◆ Set problem
Reproduce each line of the material precisely.

◆ Information provided
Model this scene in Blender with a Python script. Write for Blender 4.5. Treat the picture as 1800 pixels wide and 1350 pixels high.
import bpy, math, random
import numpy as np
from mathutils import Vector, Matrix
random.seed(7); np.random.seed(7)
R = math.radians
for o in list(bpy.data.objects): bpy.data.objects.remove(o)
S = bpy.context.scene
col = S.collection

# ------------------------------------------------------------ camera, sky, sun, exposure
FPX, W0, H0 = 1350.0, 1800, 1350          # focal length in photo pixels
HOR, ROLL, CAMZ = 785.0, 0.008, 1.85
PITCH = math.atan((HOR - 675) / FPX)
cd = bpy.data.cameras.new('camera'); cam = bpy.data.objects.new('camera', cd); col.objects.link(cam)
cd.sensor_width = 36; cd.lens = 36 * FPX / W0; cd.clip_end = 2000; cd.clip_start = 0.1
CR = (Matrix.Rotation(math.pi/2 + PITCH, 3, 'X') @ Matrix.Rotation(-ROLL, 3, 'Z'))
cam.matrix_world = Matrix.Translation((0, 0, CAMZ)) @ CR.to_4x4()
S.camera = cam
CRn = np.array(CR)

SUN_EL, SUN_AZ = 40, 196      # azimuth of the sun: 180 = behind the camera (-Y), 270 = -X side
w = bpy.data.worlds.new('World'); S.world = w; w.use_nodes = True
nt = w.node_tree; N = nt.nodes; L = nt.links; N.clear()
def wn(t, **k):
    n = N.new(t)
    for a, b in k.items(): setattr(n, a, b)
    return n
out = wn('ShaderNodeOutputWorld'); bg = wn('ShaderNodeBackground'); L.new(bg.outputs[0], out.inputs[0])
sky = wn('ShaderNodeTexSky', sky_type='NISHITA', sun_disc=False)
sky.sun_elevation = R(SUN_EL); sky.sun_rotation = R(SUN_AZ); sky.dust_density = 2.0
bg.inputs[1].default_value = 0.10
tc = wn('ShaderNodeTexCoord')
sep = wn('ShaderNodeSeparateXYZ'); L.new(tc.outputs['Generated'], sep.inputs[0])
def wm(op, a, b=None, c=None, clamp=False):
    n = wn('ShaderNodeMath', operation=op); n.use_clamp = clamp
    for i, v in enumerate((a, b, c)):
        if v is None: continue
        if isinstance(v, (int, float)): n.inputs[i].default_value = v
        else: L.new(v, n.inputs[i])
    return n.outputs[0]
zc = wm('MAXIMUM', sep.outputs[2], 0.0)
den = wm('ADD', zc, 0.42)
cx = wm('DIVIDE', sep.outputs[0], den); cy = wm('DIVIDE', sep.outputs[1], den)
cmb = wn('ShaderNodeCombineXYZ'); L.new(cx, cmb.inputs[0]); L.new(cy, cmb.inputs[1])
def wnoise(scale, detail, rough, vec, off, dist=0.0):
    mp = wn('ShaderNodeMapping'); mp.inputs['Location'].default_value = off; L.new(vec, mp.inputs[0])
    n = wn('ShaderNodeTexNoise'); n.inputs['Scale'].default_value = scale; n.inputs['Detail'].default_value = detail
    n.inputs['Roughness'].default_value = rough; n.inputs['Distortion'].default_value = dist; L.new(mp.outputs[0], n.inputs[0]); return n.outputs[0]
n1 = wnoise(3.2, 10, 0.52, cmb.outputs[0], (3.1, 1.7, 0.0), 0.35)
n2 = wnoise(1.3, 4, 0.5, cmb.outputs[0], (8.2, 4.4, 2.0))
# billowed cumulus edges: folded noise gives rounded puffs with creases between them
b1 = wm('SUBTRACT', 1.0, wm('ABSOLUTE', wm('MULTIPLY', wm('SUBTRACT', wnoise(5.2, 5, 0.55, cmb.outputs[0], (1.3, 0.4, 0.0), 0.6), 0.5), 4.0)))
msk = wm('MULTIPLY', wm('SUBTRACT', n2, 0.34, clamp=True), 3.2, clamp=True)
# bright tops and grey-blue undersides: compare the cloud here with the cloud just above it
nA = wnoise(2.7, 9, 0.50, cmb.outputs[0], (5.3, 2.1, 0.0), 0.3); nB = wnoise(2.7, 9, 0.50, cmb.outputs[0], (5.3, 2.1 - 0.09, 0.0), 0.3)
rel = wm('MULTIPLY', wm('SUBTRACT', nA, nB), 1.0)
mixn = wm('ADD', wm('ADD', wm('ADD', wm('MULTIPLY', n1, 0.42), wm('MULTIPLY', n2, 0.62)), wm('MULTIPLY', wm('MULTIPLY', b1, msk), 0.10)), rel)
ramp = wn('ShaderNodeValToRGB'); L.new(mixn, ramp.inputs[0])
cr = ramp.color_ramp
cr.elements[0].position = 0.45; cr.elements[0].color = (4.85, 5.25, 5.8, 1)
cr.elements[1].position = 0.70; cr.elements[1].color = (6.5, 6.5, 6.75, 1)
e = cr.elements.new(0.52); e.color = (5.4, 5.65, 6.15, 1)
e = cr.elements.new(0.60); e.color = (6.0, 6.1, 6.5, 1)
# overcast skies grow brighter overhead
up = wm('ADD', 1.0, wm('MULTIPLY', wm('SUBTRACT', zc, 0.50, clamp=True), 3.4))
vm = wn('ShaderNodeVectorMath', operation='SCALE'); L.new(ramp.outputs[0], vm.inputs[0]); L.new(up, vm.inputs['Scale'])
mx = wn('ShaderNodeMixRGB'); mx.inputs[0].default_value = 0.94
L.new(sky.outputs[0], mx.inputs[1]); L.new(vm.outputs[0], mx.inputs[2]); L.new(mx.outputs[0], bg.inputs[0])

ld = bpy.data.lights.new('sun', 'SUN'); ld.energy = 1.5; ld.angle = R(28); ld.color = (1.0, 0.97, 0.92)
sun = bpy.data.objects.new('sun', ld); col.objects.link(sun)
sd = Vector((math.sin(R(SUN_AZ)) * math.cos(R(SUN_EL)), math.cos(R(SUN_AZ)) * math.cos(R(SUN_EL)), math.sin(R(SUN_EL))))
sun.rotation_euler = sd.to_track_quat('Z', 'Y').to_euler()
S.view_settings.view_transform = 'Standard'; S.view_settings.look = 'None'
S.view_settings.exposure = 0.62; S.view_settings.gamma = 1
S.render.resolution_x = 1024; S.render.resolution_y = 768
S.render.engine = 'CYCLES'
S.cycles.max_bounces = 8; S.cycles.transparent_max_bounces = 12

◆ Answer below
Model this scene in Blender with a Python script. Write for Blender 4.5. Treat the picture as 1800 pixels wide and 1350 pixels high.
import bpy, math, random
import numpy as np
from mathutils import Vector, Matrix
random.seed(7); np.random.seed(7)
R = math.radians
for o in list(bpy.data.objects): bpy.data.objects.remove(o)
S = bpy.context.scene
col = S.collection

# ------------------------------------------------------------ camera, sky, sun, exposure
FPX, W0, H0 = 1350.0, 1800, 1350          # focal length in photo pixels
HOR, ROLL, CAMZ = 785.0, 0.008, 1.85
PITCH = math.atan((HOR - 675) / FPX)
cd = bpy.data.cameras.new('camera'); cam = bpy.data.objects.new('camera', cd); col.objects.link(cam)
cd.sensor_width = 36; cd.lens = 36 * FPX / W0; cd.clip_end = 2000; cd.clip_start = 0.1
CR = (Matrix.Rotation(math.pi/2 + PITCH, 3, 'X') @ Matrix.Rotation(-ROLL, 3, 'Z'))
cam.matrix_world = Matrix.Translation((0, 0, CAMZ)) @ CR.to_4x4()
S.camera = cam
CRn = np.array(CR)

SUN_EL, SUN_AZ = 40, 196      # azimuth of the sun: 180 = behind the camera (-Y), 270 = -X side
w = bpy.data.worlds.new('World'); S.world = w; w.use_nodes = True
nt = w.node_tree; N = nt.nodes; L = nt.links; N.clear()
def wn(t, **k):
    n = N.new(t)
    for a, b in k.items(): setattr(n, a, b)
    return n
out = wn('ShaderNodeOutputWorld'); bg = wn('ShaderNodeBackground'); L.new(bg.outputs[0], out.inputs[0])
sky = wn('ShaderNodeTexSky', sky_type='NISHITA', sun_disc=False)
sky.sun_elevation = R(SUN_EL); sky.sun_rotation = R(SUN_AZ); sky.dust_density = 2.0
bg.inputs[1].default_value = 0.10
tc = wn('ShaderNodeTexCoord')
sep = wn('ShaderNodeSeparateXYZ'); L.new(tc.outputs['Generated'], sep.inputs[0])
def wm(op, a, b=None, c=None, clamp=False):
    n = wn('ShaderNodeMath', operation=op); n.use_clamp = clamp
    for i, v in enumerate((a, b, c)):
        if v is None: continue
        if isinstance(v, (int, float)): n.inputs[i].default_value = v
        else: L.new(v, n.inputs[i])
    return n.outputs[0]
zc = wm('MAXIMUM', sep.outputs[2], 0.0)
den = wm('ADD', zc, 0.42)
cx = wm('DIVIDE', sep.outputs[0], den); cy = wm('DIVIDE', sep.outputs[1], den)
cmb = wn('ShaderNodeCombineXYZ'); L.new(cx, cmb.inputs[0]); L.new(cy, cmb.inputs[1])
def wnoise(scale, detail, rough, vec, off, dist=0.0):
    mp = wn('ShaderNodeMapping'); mp.inputs['Location'].default_value = off; L.new(vec, mp.inputs[0])
    n = wn('ShaderNodeTexNoise'); n.inputs['Scale'].default_value = scale; n.inputs['Detail'].default_value = detail
    n.inputs['Roughness'].default_value = rough; n.inputs['Distortion'].default_value = dist; L.new(mp.outputs[0], n.inputs[0]); return n.outputs[0]
n1 = wnoise(3.2, 10, 0.52, cmb.outputs[0], (3.1, 1.7, 0.0), 0.35)
n2 = wnoise(1.3, 4, 0.5, cmb.outputs[0], (8.2, 4.4, 2.0))
# billowed cumulus edges: folded noise gives rounded puffs with creases between them
b1 = wm('SUBTRACT', 1.0, wm('ABSOLUTE', wm('MULTIPLY', wm('SUBTRACT', wnoise(5.2, 5, 0.55, cmb.outputs[0], (1.3, 0.4, 0.0), 0.6), 0.5), 4.0)))
msk = wm('MULTIPLY', wm('SUBTRACT', n2, 0.34, clamp=True), 3.2, clamp=True)
# bright tops and grey-blue undersides: compare the cloud here with the cloud just above it
nA = wnoise(2.7, 9, 0.50, cmb.outputs[0], (5.3, 2.1, 0.0), 0.3); nB = wnoise(2.7, 9, 0.50, cmb.outputs[0], (5.3, 2.1 - 0.09, 0.0), 0.3)
rel = wm('MULTIPLY', wm('SUBTRACT', nA, nB), 1.0)
mixn = wm('ADD', wm('ADD', wm('ADD', wm('MULTIPLY', n1, 0.42), wm('MULTIPLY', n2, 0.62)), wm('MULTIPLY', wm('MULTIPLY', b1, msk), 0.10)), rel)
ramp = wn('ShaderNodeValToRGB'); L.new(mixn, ramp.inputs[0])
cr = ramp.color_ramp
cr.elements[0].position = 0.45; cr.elements[0].color = (4.85, 5.25, 5.8, 1)
cr.elements[1].position = 0.70; cr.elements[1].color = (6.5, 6.5, 6.75, 1)
e = cr.elements.new(0.52); e.color = (5.4, 5.65, 6.15, 1)
e = cr.elements.new(0.60); e.color = (6.0, 6.1, 6.5, 1)
# overcast skies grow brighter overhead
up = wm('ADD', 1.0, wm('MULTIPLY', wm('SUBTRACT', zc, 0.50, clamp=True), 3.4))
vm = wn('ShaderNodeVectorMath', operation='SCALE'); L.new(ramp.outputs[0], vm.inputs[0]); L.new(up, vm.inputs['Scale'])
mx = wn('ShaderNodeMixRGB'); mx.inputs[0].default_value = 0.94
L.new(sky.outputs[0], mx.inputs[1]); L.new(vm.outputs[0], mx.inputs[2]); L.new(mx.outputs[0], bg.inputs[0])

ld = bpy.data.lights.new('sun', 'SUN'); ld.energy = 1.5; ld.angle = R(28); ld.color = (1.0, 0.97, 0.92)
sun = bpy.data.objects.new('sun', ld); col.objects.link(sun)
sd = Vector((math.sin(R(SUN_AZ)) * math.cos(R(SUN_EL)), math.cos(R(SUN_AZ)) * math.cos(R(SUN_EL)), math.sin(R(SUN_EL))))
sun.rotation_euler = sd.to_track_quat('Z', 'Y').to_euler()
S.view_settings.view_transform = 'Standard'; S.view_settings.look = 'None'
S.view_settings.exposure = 0.62; S.view_settings.gamma = 1
S.render.resolution_x = 1024; S.render.resolution_y = 768
S.render.engine = 'CYCLES'
S.cycles.max_bounces = 8; S.cycles.transparent_max_bounces = 12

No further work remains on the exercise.